Problem
Can you print the data exactly and leave out each image?
--- start Stored data ---
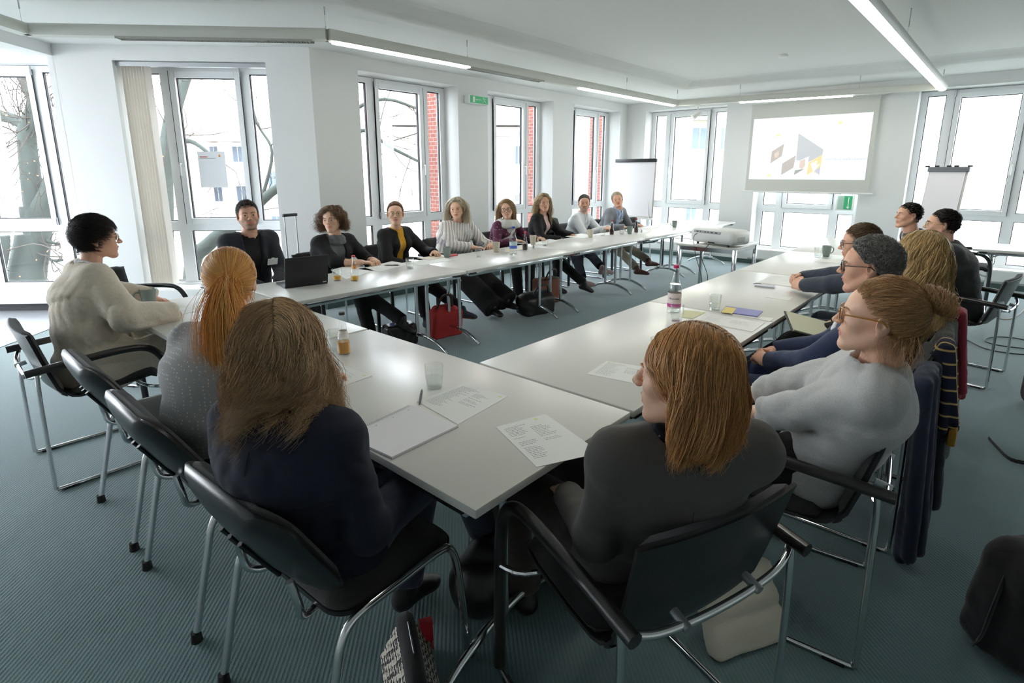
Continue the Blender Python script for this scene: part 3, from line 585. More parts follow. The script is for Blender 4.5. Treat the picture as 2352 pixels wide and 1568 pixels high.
# ================================================================= distance-field modelling
A_ = lambda *p: np.array(p, dtype=np.float32)
def nrm(v): v = np.asarray(v, dtype=np.float64); return v / max(1e-9, np.linalg.norm(v))
def rc(a, b, ra, rb, lat=None, s=1.0, flat=False): return ('c', np.array(a, float), np.array(b, float), ra, rb, None if lat is None else nrm(lat), s, flat)
def el(c, r, R=None): return ('e', np.array(c, float), np.array(r, float), None if R is None else np.array(R, float))
def bxp(c, hs, rz=0.0, rx=0.0, rd=.02): return ('b', np.array(c, float), np.array(hs, float), np.array(Matrix.Rotation(rz, 3, 'Z') @ Matrix.Rotation(rx, 3, 'X')), rd)
def pdist(pr, X, Y, Z):
    if pr[0] == 'c':
        _, a, b, ra, rb, lat, s, flat = pr; x, y, z = X - a[0], Y - a[1], Z - a[2]; ab = b - a; sc_ = 1.0
        if lat is not None:
            L = (x * lat[0] + y * lat[1] + z * lat[2]) * (1 - 1 / s); x = x - L * lat[0]; y = y - L * lat[1]; z = z - L * lat[2]; ab = ab - lat * np.dot(ab, lat) * (1 - 1 / s)
        t0 = (x * ab[0] + y * ab[1] + z * ab[2]) / max(1e-9, np.dot(ab, ab)); h = np.clip(t0, 0, 1)
        d = np.sqrt((x - h * ab[0]) ** 2 + (y - h * ab[1]) ** 2 + (z - h * ab[2]) ** 2) - (ra + (rb - ra) * h)
        if flat: d = np.maximum(d, (t0 - 1) * np.linalg.norm(ab))
        return d
    if pr[0] == 'b':
        _, c, hs, R, rd = pr; x, y, z = X - c[0], Y - c[1], Z - c[2]; x, y, z = [np.abs(x * R[0][i] + y * R[1][i] + z * R[2][i]) - (hs[i] - rd) for i in range(3)]
        return np.sqrt(np.maximum(x, 0) ** 2 + np.maximum(y, 0) ** 2 + np.maximum(z, 0) ** 2) + np.minimum(np.maximum(np.maximum(x, y), z), 0) - rd
    _, c, r, R = pr; x, y, z = X - c[0], Y - c[1], Z - c[2]
    if R is not None: x, y, z = [x * R[0][i] + y * R[1][i] + z * R[2][i] for i in range(3)]
    k = np.sqrt((x / r[0]) ** 2 + (y / r[1]) ** 2 + (z / r[2]) ** 2); return (k - 1) * min(r)  * (.6 + .4 * max(r) / min(r))
def pbox(pr, m):
    if pr[0] == 'c':
        r = max(pr[3], pr[4]) * max(1, pr[6]) + m; return np.minimum(pr[1], pr[2]) - r, np.maximum(pr[1], pr[2]) + r
    if pr[0] == 'b': r = np.linalg.norm(pr[2]) + m; return pr[1] - r, pr[1] + r
    r = max(pr[2]) + m if pr[3] is not None else pr[2] + m; return pr[1] - r, pr[1] + r
class Fld:
    def __init__(s, lo, hi, h):
        s.ax = [np.arange(lo[i] - 3 * h, hi[i] + 3 * h, h, dtype=np.float32) for i in range(3)]; s.h = h
        s.D = np.full([len(a) for a in s.ax], 1.0, dtype=np.float32)
    def sl(s, lo, hi):
        return tuple(slice(max(0, int(np.searchsorted(s.ax[i], lo[i])) - 1), int(np.searchsorted(s.ax[i], hi[i])) + 1) for i in range(3))
    def grid(s, q=None):
        q = q or (slice(None),) * 3; return s.ax[0][q[0]][:, None, None], s.ax[1][q[1]][None, :, None], s.ax[2][q[2]][None, None, :]
    def add(s, pr, k=0.02, inf=0.0, sub=False):
        q = s.sl(*pbox(pr, k + inf + 2 * s.h)); d = pdist(pr, *s.grid(q)) - inf; D = s.D[q]
        if D.size == 0: return s
        if sub: d = -d; a = -D; h = np.clip(.5 + .5 * ((-d) - a) / k, 0, 1); s.D[q] = -(((-d) * (1 - h) + a * h) - k * h * (1 - h)); return s
        h = np.clip(.5 + .5 * (d - D) / k, 0, 1); s.D[q] = d * (1 - h) + D * h - k * h * (1 - h); return s
    def cut(s, fn): s.D = np.maximum(s.D, fn(*s.grid())).astype(np.float32); return s
    def mesh(s):
        D = s.D; S = D < 0; n = D.shape; cn = (n[0] - 1, n[1] - 1, n[2] - 1); nc = cn[0] * cn[1] * cn[2]
        acc = np.zeros((nc, 3)); cnt = np.zeros(nc); quads = []
        for a in range(3):
            b, c = (a + 1) % 3, (a + 2) % 3; s0 = [slice(None)] * 3; s1 = [slice(None)] * 3; s0[a] = slice(0, -1); s1[a] = slice(1, None)
            I = np.argwhere(S[tuple(s0)] != S[tuple(s1)]); J = I.copy(); J[:, a] += 1
            d0 = D[tuple(I.T)].astype(np.float64); d1 = D[tuple(J.T)]; t = d0 / (d0 - d1)
            P = np.stack([s.ax[i][I[:, i]] for i in range(3)], 1).astype(np.float64); P[:, a] += t * s.h
            for db in (0, 1):
                for dc in (0, 1):
                    Q = I.copy(); Q[:, b] -= db; Q[:, c] -= dc; ok = (Q >= 0).all(1) & (Q[:, 0] < cn[0]) & (Q[:, 1] < cn[1]) & (Q[:, 2] < cn[2])
                    id_ = (Q[ok, 0] * cn[1] + Q[ok, 1]) * cn[2] + Q[ok, 2]
                    for m in range(3): acc[:, m] += np.bincount(id_, P[ok, m], nc)
                    cnt += np.bincount(id_, minlength=nc)
            ok = (I[:, b] > 0) & (I[:, c] > 0) & (I[:, b] < n[b] - 1) & (I[:, c] < n[c] - 1); K = I[ok]; qs = []
            for db, dc in ((1, 1), (0, 1), (0, 0), (1, 0)):
                Q = K.copy(); Q[:, b] -= db; Q[:, c] -= dc; qs.append((Q[:, 0] * cn[1] + Q[:, 1]) * cn[2] + Q[:, 2])
            q = np.stack(qs, 1); fl = ~S[tuple(K.T)]; q[fl] = q[fl][:, ::-1]; quads.append(q)
        F = np.concatenate(quads); used = np.unique(F); mp = np.zeros(nc, np.int64); mp[used] = np.arange(len(used))
        V = acc[used] / np.maximum(1, cnt[used])[:, None]; return V, mp[F]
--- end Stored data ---
Result below
Continue the Blender Python script for this scene: part 3, from line 585. More parts follow. The script is for Blender 4.5. Treat the picture as 2352 pixels wide and 1568 pixels high.
# ================================================================= distance-field modelling
A_ = lambda *p: np.array(p, dtype=np.float32)
def nrm(v): v = np.asarray(v, dtype=np.float64); return v / max(1e-9, np.linalg.norm(v))
def rc(a, b, ra, rb, lat=None, s=1.0, flat=False): return ('c', np.array(a, float), np.array(b, float), ra, rb, None if lat is None else nrm(lat), s, flat)
def el(c, r, R=None): return ('e', np.array(c, float), np.array(r, float), None if R is None else np.array(R, float))
def bxp(c, hs, rz=0.0, rx=0.0, rd=.02): return ('b', np.array(c, float), np.array(hs, float), np.array(Matrix.Rotation(rz, 3, 'Z') @ Matrix.Rotation(rx, 3, 'X')), rd)
def pdist(pr, X, Y, Z):
    if pr[0] == 'c':
        _, a, b, ra, rb, lat, s, flat = pr; x, y, z = X - a[0], Y - a[1], Z - a[2]; ab = b - a; sc_ = 1.0
        if lat is not None:
            L = (x * lat[0] + y * lat[1] + z * lat[2]) * (1 - 1 / s); x = x - L * lat[0]; y = y - L * lat[1]; z = z - L * lat[2]; ab = ab - lat * np.dot(ab, lat) * (1 - 1 / s)
        t0 = (x * ab[0] + y * ab[1] + z * ab[2]) / max(1e-9, np.dot(ab, ab)); h = np.clip(t0, 0, 1)
        d = np.sqrt((x - h * ab[0]) ** 2 + (y - h * ab[1]) ** 2 + (z - h * ab[2]) ** 2) - (ra + (rb - ra) * h)
        if flat: d = np.maximum(d, (t0 - 1) * np.linalg.norm(ab))
        return d
    if pr[0] == 'b':
        _, c, hs, R, rd = pr; x, y, z = X - c[0], Y - c[1], Z - c[2]; x, y, z = [np.abs(x * R[0][i] + y * R[1][i] + z * R[2][i]) - (hs[i] - rd) for i in range(3)]
        return np.sqrt(np.maximum(x, 0) ** 2 + np.maximum(y, 0) ** 2 + np.maximum(z, 0) ** 2) + np.minimum(np.maximum(np.maximum(x, y), z), 0) - rd
    _, c, r, R = pr; x, y, z = X - c[0], Y - c[1], Z - c[2]
    if R is not None: x, y, z = [x * R[0][i] + y * R[1][i] + z * R[2][i] for i in range(3)]
    k = np.sqrt((x / r[0]) ** 2 + (y / r[1]) ** 2 + (z / r[2]) ** 2); return (k - 1) * min(r)  * (.6 + .4 * max(r) / min(r))
def pbox(pr, m):
    if pr[0] == 'c':
        r = max(pr[3], pr[4]) * max(1, pr[6]) + m; return np.minimum(pr[1], pr[2]) - r, np.maximum(pr[1], pr[2]) + r
    if pr[0] == 'b': r = np.linalg.norm(pr[2]) + m; return pr[1] - r, pr[1] + r
    r = max(pr[2]) + m if pr[3] is not None else pr[2] + m; return pr[1] - r, pr[1] + r
class Fld:
    def __init__(s, lo, hi, h):
        s.ax = [np.arange(lo[i] - 3 * h, hi[i] + 3 * h, h, dtype=np.float32) for i in range(3)]; s.h = h
        s.D = np.full([len(a) for a in s.ax], 1.0, dtype=np.float32)
    def sl(s, lo, hi):
        return tuple(slice(max(0, int(np.searchsorted(s.ax[i], lo[i])) - 1), int(np.searchsorted(s.ax[i], hi[i])) + 1) for i in range(3))
    def grid(s, q=None):
        q = q or (slice(None),) * 3; return s.ax[0][q[0]][:, None, None], s.ax[1][q[1]][None, :, None], s.ax[2][q[2]][None, None, :]
    def add(s, pr, k=0.02, inf=0.0, sub=False):
        q = s.sl(*pbox(pr, k + inf + 2 * s.h)); d = pdist(pr, *s.grid(q)) - inf; D = s.D[q]
        if D.size == 0: return s
        if sub: d = -d; a = -D; h = np.clip(.5 + .5 * ((-d) - a) / k, 0, 1); s.D[q] = -(((-d) * (1 - h) + a * h) - k * h * (1 - h)); return s
        h = np.clip(.5 + .5 * (d - D) / k, 0, 1); s.D[q] = d * (1 - h) + D * h - k * h * (1 - h); return s
    def cut(s, fn): s.D = np.maximum(s.D, fn(*s.grid())).astype(np.float32); return s
    def mesh(s):
        D = s.D; S = D < 0; n = D.shape; cn = (n[0] - 1, n[1] - 1, n[2] - 1); nc = cn[0] * cn[1] * cn[2]
        acc = np.zeros((nc, 3)); cnt = np.zeros(nc); quads = []
        for a in range(3):
            b, c = (a + 1) % 3, (a + 2) % 3; s0 = [slice(None)] * 3; s1 = [slice(None)] * 3; s0[a] = slice(0, -1); s1[a] = slice(1, None)
            I = np.argwhere(S[tuple(s0)] != S[tuple(s1)]); J = I.copy(); J[:, a] += 1
            d0 = D[tuple(I.T)].astype(np.float64); d1 = D[tuple(J.T)]; t = d0 / (d0 - d1)
            P = np.stack([s.ax[i][I[:, i]] for i in range(3)], 1).astype(np.float64); P[:, a] += t * s.h
            for db in (0, 1):
                for dc in (0, 1):
                    Q = I.copy(); Q[:, b] -= db; Q[:, c] -= dc; ok = (Q >= 0).all(1) & (Q[:, 0] < cn[0]) & (Q[:, 1] < cn[1]) & (Q[:, 2] < cn[2])
                    id_ = (Q[ok, 0] * cn[1] + Q[ok, 1]) * cn[2] + Q[ok, 2]
                    for m in range(3): acc[:, m] += np.bincount(id_, P[ok, m], nc)
                    cnt += np.bincount(id_, minlength=nc)
            ok = (I[:, b] > 0) & (I[:, c] > 0) & (I[:, b] < n[b] - 1) & (I[:, c] < n[c] - 1); K = I[ok]; qs = []
            for db, dc in ((1, 1), (0, 1), (0, 0), (1, 0)):
                Q = K.copy(); Q[:, b] -= db; Q[:, c] -= dc; qs.append((Q[:, 0] * cn[1] + Q[:, 1]) * cn[2] + Q[:, 2])
            q = np.stack(qs, 1); fl = ~S[tuple(K.T)]; q[fl] = q[fl][:, ::-1]; quads.append(q)
        F = np.concatenate(quads); used = np.unique(F); mp = np.zeros(nc, np.int64); mp[used] = np.arange(len(used))
        V = acc[used] / np.maximum(1, cnt[used])[:, None]; return V, mp[F]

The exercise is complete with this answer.